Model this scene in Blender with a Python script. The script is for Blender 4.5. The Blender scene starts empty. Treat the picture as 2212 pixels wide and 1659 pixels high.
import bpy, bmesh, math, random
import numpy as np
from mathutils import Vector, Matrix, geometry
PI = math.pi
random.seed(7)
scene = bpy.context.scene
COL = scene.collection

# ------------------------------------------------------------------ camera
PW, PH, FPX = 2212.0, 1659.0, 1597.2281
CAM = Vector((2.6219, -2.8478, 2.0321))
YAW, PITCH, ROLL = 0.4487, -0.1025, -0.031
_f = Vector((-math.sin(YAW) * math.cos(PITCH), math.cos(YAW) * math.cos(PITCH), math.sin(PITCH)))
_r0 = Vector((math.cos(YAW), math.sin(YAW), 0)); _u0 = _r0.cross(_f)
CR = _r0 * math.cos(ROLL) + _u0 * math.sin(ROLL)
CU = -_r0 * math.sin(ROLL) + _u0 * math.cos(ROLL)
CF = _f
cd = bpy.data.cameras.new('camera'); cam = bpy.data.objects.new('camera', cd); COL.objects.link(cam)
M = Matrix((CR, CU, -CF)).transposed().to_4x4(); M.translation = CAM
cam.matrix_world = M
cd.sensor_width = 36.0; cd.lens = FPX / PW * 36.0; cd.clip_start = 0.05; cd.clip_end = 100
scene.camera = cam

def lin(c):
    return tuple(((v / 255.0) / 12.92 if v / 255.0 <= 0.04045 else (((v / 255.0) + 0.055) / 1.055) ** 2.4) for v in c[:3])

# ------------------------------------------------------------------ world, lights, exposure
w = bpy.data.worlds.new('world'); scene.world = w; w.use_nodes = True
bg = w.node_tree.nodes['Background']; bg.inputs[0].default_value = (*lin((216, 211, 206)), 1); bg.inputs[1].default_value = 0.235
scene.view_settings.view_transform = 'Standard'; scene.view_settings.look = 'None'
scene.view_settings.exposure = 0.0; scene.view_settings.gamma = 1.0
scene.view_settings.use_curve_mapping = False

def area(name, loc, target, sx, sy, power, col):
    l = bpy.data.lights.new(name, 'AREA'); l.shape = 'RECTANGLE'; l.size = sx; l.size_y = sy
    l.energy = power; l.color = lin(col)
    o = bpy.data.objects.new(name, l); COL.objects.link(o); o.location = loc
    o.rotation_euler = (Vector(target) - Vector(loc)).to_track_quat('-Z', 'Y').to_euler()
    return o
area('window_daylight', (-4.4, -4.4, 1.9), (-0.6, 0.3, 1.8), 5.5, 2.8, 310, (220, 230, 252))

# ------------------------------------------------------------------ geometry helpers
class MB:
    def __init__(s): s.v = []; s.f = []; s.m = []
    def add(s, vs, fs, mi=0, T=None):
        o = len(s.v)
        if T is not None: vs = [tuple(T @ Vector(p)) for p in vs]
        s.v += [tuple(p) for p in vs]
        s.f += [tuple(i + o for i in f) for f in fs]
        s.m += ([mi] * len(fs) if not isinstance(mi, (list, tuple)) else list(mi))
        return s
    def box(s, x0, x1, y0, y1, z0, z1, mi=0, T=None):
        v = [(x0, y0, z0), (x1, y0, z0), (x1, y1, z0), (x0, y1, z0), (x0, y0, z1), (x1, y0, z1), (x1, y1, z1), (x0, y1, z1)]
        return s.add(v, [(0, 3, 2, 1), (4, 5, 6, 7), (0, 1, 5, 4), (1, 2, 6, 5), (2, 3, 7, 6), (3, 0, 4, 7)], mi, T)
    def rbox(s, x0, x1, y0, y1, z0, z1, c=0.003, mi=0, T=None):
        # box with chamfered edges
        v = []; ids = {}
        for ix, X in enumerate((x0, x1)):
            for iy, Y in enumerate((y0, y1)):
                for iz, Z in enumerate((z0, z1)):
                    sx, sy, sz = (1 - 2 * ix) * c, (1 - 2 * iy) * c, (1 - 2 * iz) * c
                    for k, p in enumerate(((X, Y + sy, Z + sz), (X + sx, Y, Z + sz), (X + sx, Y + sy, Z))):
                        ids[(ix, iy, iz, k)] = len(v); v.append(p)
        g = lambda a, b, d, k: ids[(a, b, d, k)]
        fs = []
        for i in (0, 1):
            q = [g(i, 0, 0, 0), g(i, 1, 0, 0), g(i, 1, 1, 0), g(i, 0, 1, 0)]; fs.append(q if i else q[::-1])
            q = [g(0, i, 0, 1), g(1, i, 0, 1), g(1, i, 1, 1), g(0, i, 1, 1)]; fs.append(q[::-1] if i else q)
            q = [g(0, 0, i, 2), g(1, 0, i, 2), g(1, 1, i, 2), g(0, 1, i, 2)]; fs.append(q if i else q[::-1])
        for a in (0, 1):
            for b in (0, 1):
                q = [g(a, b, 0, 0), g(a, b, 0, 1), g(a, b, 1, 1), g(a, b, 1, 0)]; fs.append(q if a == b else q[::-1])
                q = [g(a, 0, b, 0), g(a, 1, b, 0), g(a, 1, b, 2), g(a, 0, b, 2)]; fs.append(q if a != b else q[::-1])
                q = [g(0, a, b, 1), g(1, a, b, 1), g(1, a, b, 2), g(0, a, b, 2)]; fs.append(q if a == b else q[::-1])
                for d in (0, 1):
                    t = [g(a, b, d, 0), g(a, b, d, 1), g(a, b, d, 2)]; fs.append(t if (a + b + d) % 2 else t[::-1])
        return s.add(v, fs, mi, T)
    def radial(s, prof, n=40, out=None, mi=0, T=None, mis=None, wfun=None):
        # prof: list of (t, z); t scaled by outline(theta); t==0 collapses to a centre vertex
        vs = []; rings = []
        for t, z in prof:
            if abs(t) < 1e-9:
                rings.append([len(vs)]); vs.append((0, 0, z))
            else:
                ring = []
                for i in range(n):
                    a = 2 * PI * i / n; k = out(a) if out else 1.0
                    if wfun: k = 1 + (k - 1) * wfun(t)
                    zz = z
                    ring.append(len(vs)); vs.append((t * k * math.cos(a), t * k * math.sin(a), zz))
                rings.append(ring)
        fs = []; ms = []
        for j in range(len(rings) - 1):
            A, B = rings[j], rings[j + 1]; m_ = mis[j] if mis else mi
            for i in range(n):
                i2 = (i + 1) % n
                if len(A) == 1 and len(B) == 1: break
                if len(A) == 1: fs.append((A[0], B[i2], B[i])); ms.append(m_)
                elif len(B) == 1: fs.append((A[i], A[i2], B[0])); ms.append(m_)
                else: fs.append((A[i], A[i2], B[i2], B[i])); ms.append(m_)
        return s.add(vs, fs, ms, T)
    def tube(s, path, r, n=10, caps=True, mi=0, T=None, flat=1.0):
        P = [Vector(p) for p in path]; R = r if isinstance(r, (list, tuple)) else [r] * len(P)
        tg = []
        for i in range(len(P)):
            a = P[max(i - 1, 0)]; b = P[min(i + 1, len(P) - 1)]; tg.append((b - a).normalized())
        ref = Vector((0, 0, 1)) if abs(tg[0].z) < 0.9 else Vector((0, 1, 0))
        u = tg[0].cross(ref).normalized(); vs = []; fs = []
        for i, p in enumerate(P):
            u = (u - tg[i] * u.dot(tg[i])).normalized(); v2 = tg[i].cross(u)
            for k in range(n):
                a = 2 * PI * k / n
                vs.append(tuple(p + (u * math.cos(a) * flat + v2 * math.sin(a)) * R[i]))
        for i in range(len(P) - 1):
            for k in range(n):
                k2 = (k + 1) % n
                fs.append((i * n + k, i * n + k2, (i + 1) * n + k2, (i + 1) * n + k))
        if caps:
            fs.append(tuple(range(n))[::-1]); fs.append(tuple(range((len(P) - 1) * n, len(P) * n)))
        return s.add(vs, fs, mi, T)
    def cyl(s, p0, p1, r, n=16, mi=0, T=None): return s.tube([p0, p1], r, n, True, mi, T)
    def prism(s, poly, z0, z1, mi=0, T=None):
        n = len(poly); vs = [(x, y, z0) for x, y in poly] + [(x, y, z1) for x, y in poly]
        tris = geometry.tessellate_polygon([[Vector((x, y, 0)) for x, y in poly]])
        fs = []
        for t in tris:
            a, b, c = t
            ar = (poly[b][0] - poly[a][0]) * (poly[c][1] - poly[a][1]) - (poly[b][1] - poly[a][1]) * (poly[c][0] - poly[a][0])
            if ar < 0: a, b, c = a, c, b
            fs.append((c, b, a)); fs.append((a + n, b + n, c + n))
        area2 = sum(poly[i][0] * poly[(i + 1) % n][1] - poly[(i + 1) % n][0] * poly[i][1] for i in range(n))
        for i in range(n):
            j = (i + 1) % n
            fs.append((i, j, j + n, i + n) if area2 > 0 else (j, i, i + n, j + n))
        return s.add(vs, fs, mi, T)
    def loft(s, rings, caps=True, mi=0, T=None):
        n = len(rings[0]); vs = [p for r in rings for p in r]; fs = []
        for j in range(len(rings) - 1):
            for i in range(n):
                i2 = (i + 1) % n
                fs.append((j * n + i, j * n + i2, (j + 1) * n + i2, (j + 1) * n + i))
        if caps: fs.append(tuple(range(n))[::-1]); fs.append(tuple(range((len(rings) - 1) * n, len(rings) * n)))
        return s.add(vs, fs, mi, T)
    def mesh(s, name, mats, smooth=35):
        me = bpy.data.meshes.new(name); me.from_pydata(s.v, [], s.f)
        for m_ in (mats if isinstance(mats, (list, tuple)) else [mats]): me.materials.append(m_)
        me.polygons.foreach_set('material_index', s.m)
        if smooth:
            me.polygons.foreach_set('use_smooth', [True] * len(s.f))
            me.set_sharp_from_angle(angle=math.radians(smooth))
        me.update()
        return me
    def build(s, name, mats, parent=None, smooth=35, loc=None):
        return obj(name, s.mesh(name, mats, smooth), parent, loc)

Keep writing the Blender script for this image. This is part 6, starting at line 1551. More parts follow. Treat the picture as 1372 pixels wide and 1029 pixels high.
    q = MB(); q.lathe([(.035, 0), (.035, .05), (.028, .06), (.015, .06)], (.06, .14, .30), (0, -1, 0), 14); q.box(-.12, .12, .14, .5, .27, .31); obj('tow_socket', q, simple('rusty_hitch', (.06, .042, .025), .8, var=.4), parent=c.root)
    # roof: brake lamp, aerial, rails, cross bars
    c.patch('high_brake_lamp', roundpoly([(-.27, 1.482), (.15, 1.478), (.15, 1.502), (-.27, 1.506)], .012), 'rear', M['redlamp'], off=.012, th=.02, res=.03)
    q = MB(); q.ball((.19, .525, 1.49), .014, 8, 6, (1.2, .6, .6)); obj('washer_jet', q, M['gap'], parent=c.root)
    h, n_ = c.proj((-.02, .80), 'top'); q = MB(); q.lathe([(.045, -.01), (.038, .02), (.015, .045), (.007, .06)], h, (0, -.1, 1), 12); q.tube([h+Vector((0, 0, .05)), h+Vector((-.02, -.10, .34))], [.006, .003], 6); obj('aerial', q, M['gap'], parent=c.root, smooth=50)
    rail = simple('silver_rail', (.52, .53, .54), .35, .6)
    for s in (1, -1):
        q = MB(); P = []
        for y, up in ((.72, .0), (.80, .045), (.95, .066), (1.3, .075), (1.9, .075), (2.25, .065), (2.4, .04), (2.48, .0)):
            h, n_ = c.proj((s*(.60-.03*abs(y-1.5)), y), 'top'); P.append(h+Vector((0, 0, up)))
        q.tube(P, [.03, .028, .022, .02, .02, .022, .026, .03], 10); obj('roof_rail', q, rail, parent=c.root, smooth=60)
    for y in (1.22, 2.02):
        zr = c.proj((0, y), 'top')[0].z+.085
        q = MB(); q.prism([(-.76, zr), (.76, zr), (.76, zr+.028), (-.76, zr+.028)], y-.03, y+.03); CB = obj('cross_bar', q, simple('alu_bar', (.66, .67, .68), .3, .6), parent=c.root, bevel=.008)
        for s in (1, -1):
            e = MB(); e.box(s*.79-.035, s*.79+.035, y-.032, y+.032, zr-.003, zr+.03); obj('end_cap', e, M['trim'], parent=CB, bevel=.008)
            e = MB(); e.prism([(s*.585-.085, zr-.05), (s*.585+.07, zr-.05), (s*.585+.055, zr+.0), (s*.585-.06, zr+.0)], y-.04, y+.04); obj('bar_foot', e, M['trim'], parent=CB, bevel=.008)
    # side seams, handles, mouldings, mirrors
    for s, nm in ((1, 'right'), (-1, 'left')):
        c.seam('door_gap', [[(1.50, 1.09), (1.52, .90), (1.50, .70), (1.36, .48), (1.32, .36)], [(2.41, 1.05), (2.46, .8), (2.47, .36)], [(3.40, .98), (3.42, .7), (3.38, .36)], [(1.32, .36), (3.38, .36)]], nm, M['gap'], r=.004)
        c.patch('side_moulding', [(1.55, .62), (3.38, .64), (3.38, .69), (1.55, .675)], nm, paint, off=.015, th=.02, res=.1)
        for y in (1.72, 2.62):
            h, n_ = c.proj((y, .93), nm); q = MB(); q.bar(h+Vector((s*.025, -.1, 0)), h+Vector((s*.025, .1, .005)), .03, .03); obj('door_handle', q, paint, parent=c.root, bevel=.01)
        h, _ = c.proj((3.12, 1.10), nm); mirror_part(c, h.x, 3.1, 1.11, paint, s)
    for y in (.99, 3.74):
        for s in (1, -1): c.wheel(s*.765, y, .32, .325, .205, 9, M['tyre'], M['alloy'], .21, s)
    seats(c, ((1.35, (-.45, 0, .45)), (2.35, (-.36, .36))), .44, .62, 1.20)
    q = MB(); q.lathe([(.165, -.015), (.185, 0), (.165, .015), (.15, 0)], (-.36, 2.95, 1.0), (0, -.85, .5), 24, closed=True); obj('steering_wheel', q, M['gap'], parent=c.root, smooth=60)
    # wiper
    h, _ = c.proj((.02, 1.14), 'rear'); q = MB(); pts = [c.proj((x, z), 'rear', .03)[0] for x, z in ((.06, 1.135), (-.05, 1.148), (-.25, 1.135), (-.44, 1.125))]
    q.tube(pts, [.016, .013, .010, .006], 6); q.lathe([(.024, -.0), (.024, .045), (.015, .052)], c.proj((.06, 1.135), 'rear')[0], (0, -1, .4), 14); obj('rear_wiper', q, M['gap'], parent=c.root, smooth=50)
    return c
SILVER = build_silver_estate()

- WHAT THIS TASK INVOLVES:
Transcribe only, please, the lines from the first line of the records through the line with "COL = scene.collection". Both of those lines are included.

- COMPLETE OUTPUT:
Model this scene in Blender with a Python script. The script is for Blender 4.5. The Blender scene starts empty. Treat the picture as 2212 pixels wide and 1659 pixels high.
import bpy, bmesh, math, random
import numpy as np
from mathutils import Vector, Matrix, geometry
PI = math.pi
random.seed(7)
scene = bpy.context.scene
COL = scene.collection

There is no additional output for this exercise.